You could feel it today in the winter sunshine which has at last replaced the gloomy grey cloud which has afflicted much of the British Isles for the last couple of weeks. You could breathe it and smell it in the seasonal fragrance of the somnolent shrubs and hedges of the Walled Garden in Sunbury on Thames where I grabbed an hour or so of fresh air this afternoon. You could sense the festive essence still in the sights of wildfowl who've escaped the Christmas feasting to enjoy their natural habitat on the waters of the nearby River Thames.

And after dusk, though the solstice has now passed and sunset already becomes later each day,for the moment you can still observe and enjoy that wonderful Christmas spirit in the comforting lights of many different colours that still adorn so many homes, shops and public buildings and surely should do til next Monday, the start of the New Year, at least. Unless you happen to be a certain pub chain which seems to have decreed Christmas ends on Boxing Day so down come the decorations. Shameful.

For once this year, the post-Christmas blues can still be enjoyed more illuminating a Christmas tree rather than sorrowing an anti-climaxed soul, for me at least. We can, as one of the carols says "keep a Christmas in our heart". Indeed, it's right that we should do so, really, until January 6th, which is the "Feast of the Epiphany". We may moan about many of the ways mainland Europeans seek to change our national ways at times, but I rather wish that some EU edict would decree that 6th January is recognised as it should be here, as it already is there. That feast commemorates the visit of the magi (wise men, or three kings) to the infant Christ and is symbolic of his revelation to all the world.

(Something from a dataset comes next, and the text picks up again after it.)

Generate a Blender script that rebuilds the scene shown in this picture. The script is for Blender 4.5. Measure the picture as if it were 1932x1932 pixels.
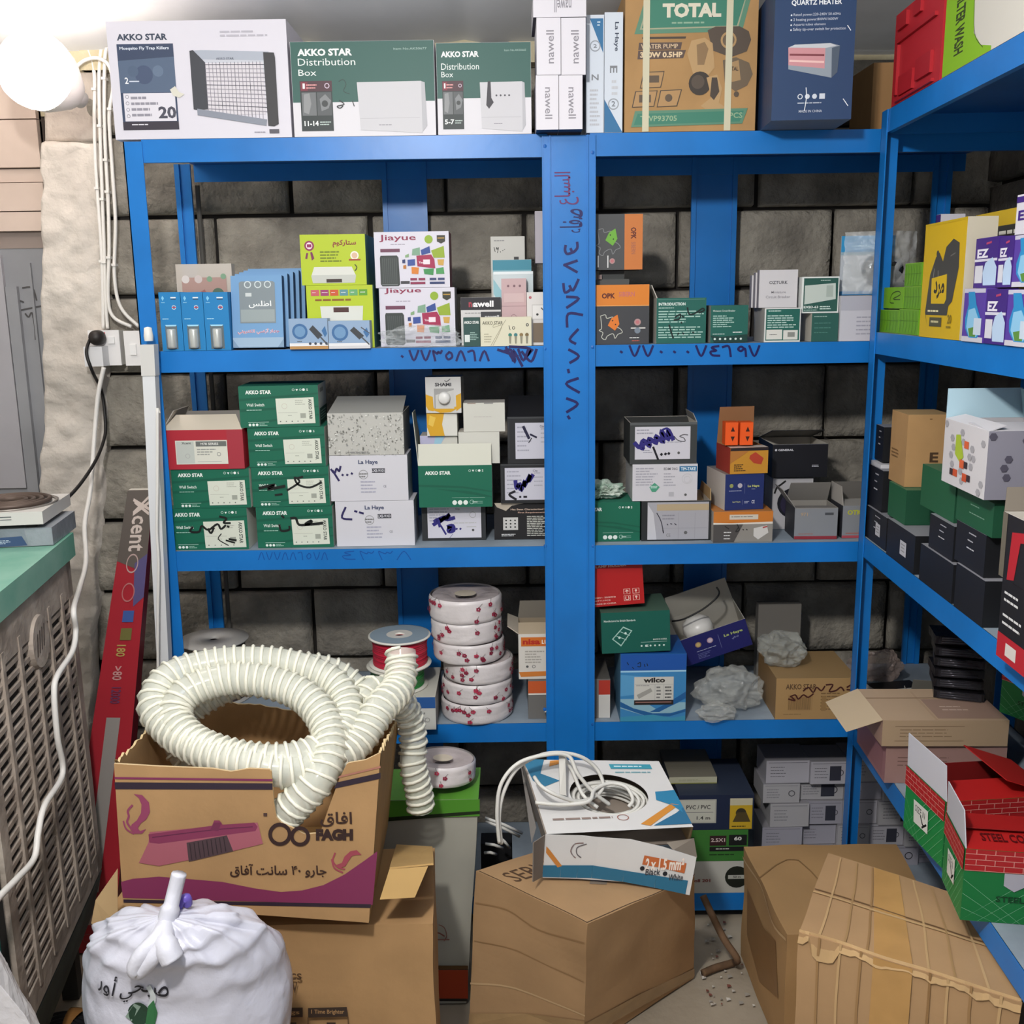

"Twelfth Night" therefore is the time when, as another carol puts it, "need they no created light". Our celestial ball is starting to bring more hours of daylight, but there's still much darkness in the world. It will take more than a fibre optic or a mini-watt bulb to illuminate, or should I say eliminate, that. What we really need is for our inner selves, our spirits to be fed as much as our tummies will have been come that date when the feasting stops for the time being. Maybe if we once again start to enjoy and observe these "holy days" until then, we might catch a little glimmer of that light to see us through til next Christmas.